● **Directions**:
Read the data and repeat all of it exactly.

* * * * * * * * *

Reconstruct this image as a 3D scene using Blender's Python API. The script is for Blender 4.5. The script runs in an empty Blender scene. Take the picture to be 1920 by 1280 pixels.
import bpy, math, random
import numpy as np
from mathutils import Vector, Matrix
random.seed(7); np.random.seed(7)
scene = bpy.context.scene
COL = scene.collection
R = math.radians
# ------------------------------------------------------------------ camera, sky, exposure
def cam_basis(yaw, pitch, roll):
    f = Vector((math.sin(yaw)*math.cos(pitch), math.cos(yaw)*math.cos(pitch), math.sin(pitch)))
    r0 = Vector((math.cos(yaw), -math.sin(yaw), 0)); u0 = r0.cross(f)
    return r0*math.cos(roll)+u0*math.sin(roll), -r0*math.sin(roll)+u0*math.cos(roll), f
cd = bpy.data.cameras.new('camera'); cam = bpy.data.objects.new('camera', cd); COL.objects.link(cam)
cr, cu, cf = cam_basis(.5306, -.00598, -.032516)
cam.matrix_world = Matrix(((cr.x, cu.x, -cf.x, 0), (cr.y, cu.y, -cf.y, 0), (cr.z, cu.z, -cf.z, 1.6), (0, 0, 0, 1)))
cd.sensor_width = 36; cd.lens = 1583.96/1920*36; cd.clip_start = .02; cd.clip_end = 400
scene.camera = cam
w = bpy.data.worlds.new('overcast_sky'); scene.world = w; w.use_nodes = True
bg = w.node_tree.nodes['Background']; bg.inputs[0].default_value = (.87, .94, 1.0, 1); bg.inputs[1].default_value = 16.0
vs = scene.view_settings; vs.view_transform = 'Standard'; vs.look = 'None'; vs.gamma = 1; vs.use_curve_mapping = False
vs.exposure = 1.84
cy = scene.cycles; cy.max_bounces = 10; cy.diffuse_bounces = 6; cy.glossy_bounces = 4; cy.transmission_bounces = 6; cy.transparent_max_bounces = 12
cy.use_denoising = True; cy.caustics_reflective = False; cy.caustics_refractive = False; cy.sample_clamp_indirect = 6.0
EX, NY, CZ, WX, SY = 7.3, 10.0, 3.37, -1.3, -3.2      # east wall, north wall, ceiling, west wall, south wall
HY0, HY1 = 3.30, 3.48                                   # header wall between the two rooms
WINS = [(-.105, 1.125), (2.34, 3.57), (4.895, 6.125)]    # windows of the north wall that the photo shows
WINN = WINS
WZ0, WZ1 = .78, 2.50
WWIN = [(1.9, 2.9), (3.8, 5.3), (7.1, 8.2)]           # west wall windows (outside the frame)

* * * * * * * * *

● **Solution to the problem**:
Reconstruct this image as a 3D scene using Blender's Python API. The script is for Blender 4.5. The script runs in an empty Blender scene. Take the picture to be 1920 by 1280 pixels.
import bpy, math, random
import numpy as np
from mathutils import Vector, Matrix
random.seed(7); np.random.seed(7)
scene = bpy.context.scene
COL = scene.collection
R = math.radians
# ------------------------------------------------------------------ camera, sky, exposure
def cam_basis(yaw, pitch, roll):
    f = Vector((math.sin(yaw)*math.cos(pitch), math.cos(yaw)*math.cos(pitch), math.sin(pitch)))
    r0 = Vector((math.cos(yaw), -math.sin(yaw), 0)); u0 = r0.cross(f)
    return r0*math.cos(roll)+u0*math.sin(roll), -r0*math.sin(roll)+u0*math.cos(roll), f
cd = bpy.data.cameras.new('camera'); cam = bpy.data.objects.new('camera', cd); COL.objects.link(cam)
cr, cu, cf = cam_basis(.5306, -.00598, -.032516)
cam.matrix_world = Matrix(((cr.x, cu.x, -cf.x, 0), (cr.y, cu.y, -cf.y, 0), (cr.z, cu.z, -cf.z, 1.6), (0, 0, 0, 1)))
cd.sensor_width = 36; cd.lens = 1583.96/1920*36; cd.clip_start = .02; cd.clip_end = 400
scene.camera = cam
w = bpy.data.worlds.new('overcast_sky'); scene.world = w; w.use_nodes = True
bg = w.node_tree.nodes['Background']; bg.inputs[0].default_value = (.87, .94, 1.0, 1); bg.inputs[1].default_value = 16.0
vs = scene.view_settings; vs.view_transform = 'Standard'; vs.look = 'None'; vs.gamma = 1; vs.use_curve_mapping = False
vs.exposure = 1.84
cy = scene.cycles; cy.max_bounces = 10; cy.diffuse_bounces = 6; cy.glossy_bounces = 4; cy.transmission_bounces = 6; cy.transparent_max_bounces = 12
cy.use_denoising = True; cy.caustics_reflective = False; cy.caustics_refractive = False; cy.sample_clamp_indirect = 6.0
EX, NY, CZ, WX, SY = 7.3, 10.0, 3.37, -1.3, -3.2      # east wall, north wall, ceiling, west wall, south wall
HY0, HY1 = 3.30, 3.48                                   # header wall between the two rooms
WINS = [(-.105, 1.125), (2.34, 3.57), (4.895, 6.125)]    # windows of the north wall that the photo shows
WINN = WINS
WZ0, WZ1 = .78, 2.50
WWIN = [(1.9, 2.9), (3.8, 5.3), (7.1, 8.2)]           # west wall windows (outside the frame)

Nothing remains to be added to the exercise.